Im Winter 1910/11 fand Nolde in Berlin ein neues Thema, die Vergnügungswelt der Metropole, die Großstadt als „Hure Babylon“, die Kälte und Anonymität der modernen Zivilisation – „ich zeichnete die Kehrseite des Lebens“. Es entstanden Gemälde wie die „Slowenen“, ein verlorenes Paar in einer fremden Welt, „Am Weintisch“ in hektischem Malstil, „Publikum im Cabaret“ mit grotesk-maskenhaften Gesichtern oder „Gesellschaft“ (alle 1911) im Kreuzfeuer totaler Beziehungslosigkeit. Ekstatisch wirbeln Noldes „Kerzentänzerinnen“ (1912) umeinander, scheinen über den Bildrand hinauszustreben. Lebensgroß und um ein Vielfaches heißer finden sich die kleinen Flämmchen der Kerzen in den zuckenden Körpern der Tänzerinnen wieder.

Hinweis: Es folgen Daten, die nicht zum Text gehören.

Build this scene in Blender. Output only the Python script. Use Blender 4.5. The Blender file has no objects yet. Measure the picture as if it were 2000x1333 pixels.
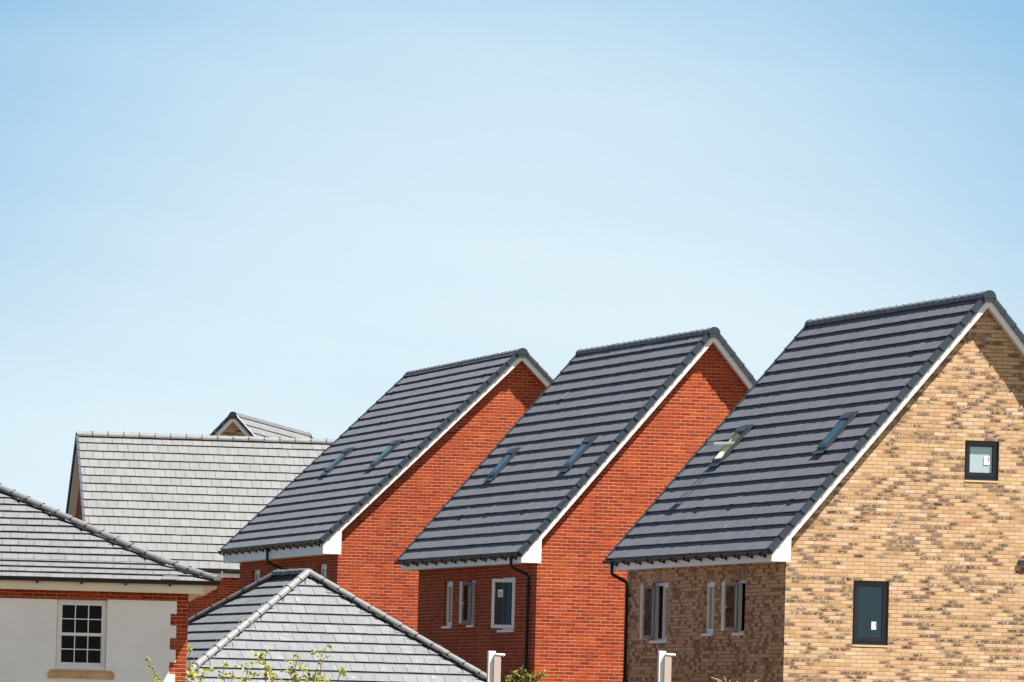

Als er und seine Frau Ada 1913 nach Guinea reisten, war er auf der Suche nach Urexistenzen des Menschlichen, nach „Urvölkern“, die noch im Einklang lebten mit der Natur. In „Tropensonne“ (1914) blickt der Betrachter in Meeresspiegelhöhe auf einen faszinierenden Sonnenuntergang. Nolde hat die Farben in großen Flächen aufgetragen und nicht wie in seiner norddeutschen Heimat expressiv übersteigert. In „Familie“ (1914) verschmelzen die auf dem Boden sitzenden Insulaner ganz mit dem Bildgrund. Angst und Aggression mischen sich in dem suggestiv bohrenden Blick des Mannes. Nolde hat die atemlose Spannung gegenseitiger Fremdheit in seine Malerei übertragen, er wollte – anders als in seinen nordischen Bildern – eine Distanz zum Betrachter herstellen.
In den 30er und40er Jahren entstanden neben konfliktorientierten Figurenbildern Blumen- und Meereslandschaften, die regelrecht zu einem seelischen Selbstbildnis werden. Das Licht lagert sich um die Blütenscheiben, umhüllt diese wie mit einem materialisierten Dunst. Manchmal verwandeln sich die Blumenkronen in wahre ausbrechende Sonnen, die Blütenblätter wirbeln in heftiger Bewegung. Aber auch die intensiven Rot-, Gelb- und Blautöne der Meeresbilder brechen sich in einem Aufflackern, sodass die ganze Atmosphäre mit in den Flammenwirbel einzustimmen scheint. Welch ein grandioses Schauspiel von geradezu kathartischer – die Leidenschaften reinigender – Wirkung!